◆ TASK STATEMENT
Only the lines from the line that has "BL = bvh_of((V, F))" through the line that has "return r[0], r[1]" should be reproduced, exactly and with both ends kept.

==*==

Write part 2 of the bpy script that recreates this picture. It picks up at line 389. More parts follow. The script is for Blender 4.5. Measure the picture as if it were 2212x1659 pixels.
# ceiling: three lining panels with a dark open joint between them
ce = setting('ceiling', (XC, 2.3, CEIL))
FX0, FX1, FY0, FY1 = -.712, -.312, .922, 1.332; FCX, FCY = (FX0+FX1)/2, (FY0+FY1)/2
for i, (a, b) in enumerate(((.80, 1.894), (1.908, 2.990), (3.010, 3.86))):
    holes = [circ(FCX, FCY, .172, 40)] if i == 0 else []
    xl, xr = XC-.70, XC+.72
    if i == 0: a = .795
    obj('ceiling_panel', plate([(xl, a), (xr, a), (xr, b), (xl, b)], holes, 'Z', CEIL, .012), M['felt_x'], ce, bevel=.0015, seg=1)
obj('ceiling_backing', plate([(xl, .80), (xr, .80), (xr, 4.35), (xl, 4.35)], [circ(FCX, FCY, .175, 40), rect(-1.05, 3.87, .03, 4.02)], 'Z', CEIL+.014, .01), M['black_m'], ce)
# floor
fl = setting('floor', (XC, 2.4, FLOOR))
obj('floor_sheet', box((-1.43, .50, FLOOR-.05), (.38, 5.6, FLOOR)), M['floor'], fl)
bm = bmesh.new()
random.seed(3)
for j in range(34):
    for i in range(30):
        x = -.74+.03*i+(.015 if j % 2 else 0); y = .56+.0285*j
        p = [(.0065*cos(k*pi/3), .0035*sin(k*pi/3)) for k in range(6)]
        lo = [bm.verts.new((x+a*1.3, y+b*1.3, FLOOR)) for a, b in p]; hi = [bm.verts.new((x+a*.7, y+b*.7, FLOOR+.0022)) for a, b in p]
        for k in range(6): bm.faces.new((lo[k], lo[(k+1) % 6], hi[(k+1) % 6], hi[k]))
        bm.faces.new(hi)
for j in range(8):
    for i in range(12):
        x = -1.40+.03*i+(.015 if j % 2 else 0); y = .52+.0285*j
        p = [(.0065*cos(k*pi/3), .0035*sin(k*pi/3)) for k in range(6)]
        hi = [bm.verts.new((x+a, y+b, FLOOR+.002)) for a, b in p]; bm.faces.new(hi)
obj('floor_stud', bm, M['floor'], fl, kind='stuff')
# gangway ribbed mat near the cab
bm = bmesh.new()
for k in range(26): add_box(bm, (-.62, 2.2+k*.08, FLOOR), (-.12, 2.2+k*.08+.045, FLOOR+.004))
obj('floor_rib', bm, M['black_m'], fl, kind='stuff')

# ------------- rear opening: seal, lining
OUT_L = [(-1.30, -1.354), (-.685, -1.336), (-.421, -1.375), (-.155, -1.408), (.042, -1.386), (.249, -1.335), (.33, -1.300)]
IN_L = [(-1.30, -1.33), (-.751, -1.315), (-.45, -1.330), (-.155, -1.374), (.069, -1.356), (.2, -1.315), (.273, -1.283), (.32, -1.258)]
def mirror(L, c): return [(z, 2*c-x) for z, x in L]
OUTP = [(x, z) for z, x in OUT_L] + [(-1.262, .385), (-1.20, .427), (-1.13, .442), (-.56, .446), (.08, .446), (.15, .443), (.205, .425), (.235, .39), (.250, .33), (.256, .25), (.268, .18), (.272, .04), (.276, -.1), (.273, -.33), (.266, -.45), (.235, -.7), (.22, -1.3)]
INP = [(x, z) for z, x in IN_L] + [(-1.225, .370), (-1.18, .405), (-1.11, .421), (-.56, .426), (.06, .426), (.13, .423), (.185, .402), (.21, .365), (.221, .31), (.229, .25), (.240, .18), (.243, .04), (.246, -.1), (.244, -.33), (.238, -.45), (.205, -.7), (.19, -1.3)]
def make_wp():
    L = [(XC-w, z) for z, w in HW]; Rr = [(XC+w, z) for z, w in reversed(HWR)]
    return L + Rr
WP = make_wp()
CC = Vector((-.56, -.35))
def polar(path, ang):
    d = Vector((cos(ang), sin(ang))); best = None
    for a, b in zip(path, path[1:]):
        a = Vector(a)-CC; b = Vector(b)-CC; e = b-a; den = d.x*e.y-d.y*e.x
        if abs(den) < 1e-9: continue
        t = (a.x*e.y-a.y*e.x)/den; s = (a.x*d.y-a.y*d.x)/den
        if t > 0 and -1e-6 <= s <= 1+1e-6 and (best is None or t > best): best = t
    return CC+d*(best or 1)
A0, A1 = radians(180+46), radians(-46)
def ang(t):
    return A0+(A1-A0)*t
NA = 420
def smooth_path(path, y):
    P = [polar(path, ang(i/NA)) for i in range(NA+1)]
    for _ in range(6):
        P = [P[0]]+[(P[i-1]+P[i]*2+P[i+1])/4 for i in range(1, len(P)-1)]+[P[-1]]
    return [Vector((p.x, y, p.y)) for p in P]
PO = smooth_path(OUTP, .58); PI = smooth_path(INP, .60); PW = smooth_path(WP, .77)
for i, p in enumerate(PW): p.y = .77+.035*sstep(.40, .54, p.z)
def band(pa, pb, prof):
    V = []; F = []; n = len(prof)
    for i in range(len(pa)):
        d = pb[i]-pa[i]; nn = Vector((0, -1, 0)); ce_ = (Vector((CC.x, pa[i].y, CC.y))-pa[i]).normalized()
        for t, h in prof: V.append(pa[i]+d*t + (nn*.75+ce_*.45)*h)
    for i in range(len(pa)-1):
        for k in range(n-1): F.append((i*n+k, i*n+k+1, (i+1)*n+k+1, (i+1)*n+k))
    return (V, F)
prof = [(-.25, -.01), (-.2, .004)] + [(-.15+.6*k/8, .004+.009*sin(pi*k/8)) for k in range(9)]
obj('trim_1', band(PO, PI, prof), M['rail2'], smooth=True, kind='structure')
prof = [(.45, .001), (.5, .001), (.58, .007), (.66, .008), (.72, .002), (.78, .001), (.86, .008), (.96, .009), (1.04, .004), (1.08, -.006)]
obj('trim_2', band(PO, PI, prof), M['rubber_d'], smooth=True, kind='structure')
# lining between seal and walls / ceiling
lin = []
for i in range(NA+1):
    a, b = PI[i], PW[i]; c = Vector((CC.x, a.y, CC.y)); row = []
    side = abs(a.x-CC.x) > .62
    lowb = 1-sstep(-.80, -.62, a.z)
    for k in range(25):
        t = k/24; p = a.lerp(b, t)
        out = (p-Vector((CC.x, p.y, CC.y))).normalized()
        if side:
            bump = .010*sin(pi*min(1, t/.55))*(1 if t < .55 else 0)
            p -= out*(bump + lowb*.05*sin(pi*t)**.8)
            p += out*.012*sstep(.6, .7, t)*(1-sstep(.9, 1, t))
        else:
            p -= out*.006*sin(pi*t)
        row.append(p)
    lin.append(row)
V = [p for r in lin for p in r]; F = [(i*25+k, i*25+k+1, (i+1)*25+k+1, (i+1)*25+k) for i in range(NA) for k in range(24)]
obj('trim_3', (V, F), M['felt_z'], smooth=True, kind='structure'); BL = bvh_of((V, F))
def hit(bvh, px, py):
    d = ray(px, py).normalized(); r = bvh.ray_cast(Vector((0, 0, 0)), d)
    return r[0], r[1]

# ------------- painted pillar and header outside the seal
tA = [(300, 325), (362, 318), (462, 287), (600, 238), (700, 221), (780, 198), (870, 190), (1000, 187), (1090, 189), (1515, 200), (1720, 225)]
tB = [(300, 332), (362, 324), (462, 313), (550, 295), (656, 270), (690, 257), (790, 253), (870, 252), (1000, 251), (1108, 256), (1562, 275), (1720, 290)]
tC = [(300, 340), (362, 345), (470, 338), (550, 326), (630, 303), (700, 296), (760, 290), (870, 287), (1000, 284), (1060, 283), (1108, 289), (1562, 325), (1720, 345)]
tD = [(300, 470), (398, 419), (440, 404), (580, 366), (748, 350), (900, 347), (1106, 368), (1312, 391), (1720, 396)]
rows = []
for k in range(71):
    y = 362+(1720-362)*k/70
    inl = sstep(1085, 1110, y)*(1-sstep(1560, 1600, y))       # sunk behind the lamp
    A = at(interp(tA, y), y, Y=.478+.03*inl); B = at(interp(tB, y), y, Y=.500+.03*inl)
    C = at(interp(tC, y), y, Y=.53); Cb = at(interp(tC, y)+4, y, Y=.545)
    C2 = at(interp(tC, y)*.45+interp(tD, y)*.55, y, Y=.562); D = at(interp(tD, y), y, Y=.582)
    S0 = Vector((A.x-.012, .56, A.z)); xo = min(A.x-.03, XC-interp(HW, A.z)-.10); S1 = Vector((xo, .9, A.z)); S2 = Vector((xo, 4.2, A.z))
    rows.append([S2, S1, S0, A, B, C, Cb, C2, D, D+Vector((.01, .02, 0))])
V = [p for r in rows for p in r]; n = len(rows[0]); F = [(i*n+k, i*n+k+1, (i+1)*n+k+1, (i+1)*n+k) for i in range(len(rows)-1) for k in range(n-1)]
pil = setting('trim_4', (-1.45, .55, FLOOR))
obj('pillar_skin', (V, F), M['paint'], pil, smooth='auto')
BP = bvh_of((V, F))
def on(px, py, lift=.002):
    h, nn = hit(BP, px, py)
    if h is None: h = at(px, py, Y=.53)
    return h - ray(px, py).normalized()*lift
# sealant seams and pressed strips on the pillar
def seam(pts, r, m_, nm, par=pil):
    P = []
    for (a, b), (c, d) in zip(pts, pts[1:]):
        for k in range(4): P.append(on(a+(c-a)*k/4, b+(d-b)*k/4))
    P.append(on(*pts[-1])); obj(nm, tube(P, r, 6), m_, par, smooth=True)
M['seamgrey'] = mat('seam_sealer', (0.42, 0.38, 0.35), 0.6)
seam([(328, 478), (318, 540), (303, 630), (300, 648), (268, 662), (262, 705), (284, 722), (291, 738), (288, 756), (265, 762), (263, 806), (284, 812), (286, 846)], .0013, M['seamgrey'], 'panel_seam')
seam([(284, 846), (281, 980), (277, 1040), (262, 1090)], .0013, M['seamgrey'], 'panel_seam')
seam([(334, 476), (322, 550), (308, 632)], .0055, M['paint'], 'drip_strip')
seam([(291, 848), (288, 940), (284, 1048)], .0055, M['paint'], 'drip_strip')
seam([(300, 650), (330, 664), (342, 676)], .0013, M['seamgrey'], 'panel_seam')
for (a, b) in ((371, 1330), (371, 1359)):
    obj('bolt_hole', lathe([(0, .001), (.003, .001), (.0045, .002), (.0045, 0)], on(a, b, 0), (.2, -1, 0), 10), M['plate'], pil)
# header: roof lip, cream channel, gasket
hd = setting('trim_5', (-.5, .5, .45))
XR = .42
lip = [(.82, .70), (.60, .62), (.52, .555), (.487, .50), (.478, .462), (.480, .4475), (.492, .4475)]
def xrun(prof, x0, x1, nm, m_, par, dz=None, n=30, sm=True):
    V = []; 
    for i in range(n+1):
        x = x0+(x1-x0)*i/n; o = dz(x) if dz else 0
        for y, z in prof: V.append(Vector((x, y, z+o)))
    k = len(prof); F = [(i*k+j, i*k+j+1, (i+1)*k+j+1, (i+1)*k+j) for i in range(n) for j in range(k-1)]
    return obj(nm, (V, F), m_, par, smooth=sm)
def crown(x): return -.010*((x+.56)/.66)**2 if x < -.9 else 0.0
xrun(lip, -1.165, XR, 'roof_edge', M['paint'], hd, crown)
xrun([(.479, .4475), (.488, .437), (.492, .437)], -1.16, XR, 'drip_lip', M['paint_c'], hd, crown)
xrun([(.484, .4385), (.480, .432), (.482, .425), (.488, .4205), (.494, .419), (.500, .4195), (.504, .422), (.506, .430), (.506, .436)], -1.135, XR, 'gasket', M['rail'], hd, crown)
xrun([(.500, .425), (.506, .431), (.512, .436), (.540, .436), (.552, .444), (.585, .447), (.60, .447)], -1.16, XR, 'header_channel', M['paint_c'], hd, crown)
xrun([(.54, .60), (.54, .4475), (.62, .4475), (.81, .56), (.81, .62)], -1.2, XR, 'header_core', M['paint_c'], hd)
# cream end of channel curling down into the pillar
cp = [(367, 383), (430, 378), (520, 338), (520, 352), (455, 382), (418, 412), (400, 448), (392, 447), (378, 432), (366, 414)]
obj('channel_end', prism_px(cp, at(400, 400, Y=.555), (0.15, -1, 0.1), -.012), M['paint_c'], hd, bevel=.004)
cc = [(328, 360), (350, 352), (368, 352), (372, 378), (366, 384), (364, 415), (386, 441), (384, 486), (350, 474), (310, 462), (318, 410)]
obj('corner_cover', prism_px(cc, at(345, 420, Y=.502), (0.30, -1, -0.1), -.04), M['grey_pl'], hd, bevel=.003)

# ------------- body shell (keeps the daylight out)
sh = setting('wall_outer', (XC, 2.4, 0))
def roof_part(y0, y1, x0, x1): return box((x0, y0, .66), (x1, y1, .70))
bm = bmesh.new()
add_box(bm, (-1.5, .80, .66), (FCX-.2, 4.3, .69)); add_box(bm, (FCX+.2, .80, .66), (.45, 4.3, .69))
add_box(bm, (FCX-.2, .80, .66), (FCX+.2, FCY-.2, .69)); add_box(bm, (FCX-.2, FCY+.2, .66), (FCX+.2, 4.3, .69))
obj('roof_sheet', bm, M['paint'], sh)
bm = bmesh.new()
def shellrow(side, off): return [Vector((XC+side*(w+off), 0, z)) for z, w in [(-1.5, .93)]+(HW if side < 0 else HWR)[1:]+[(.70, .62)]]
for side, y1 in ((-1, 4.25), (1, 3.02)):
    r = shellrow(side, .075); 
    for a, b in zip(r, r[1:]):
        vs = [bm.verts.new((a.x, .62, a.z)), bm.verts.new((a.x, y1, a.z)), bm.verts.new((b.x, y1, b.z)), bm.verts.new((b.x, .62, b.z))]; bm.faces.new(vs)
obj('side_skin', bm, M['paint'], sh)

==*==

◆ RESPONSE TO THIS EXERCISE
obj('trim_3', (V, F), M['felt_z'], smooth=True, kind='structure'); BL = bvh_of((V, F))
def hit(bvh, px, py):
    d = ray(px, py).normalized(); r = bvh.ray_cast(Vector((0, 0, 0)), d)
    return r[0], r[1]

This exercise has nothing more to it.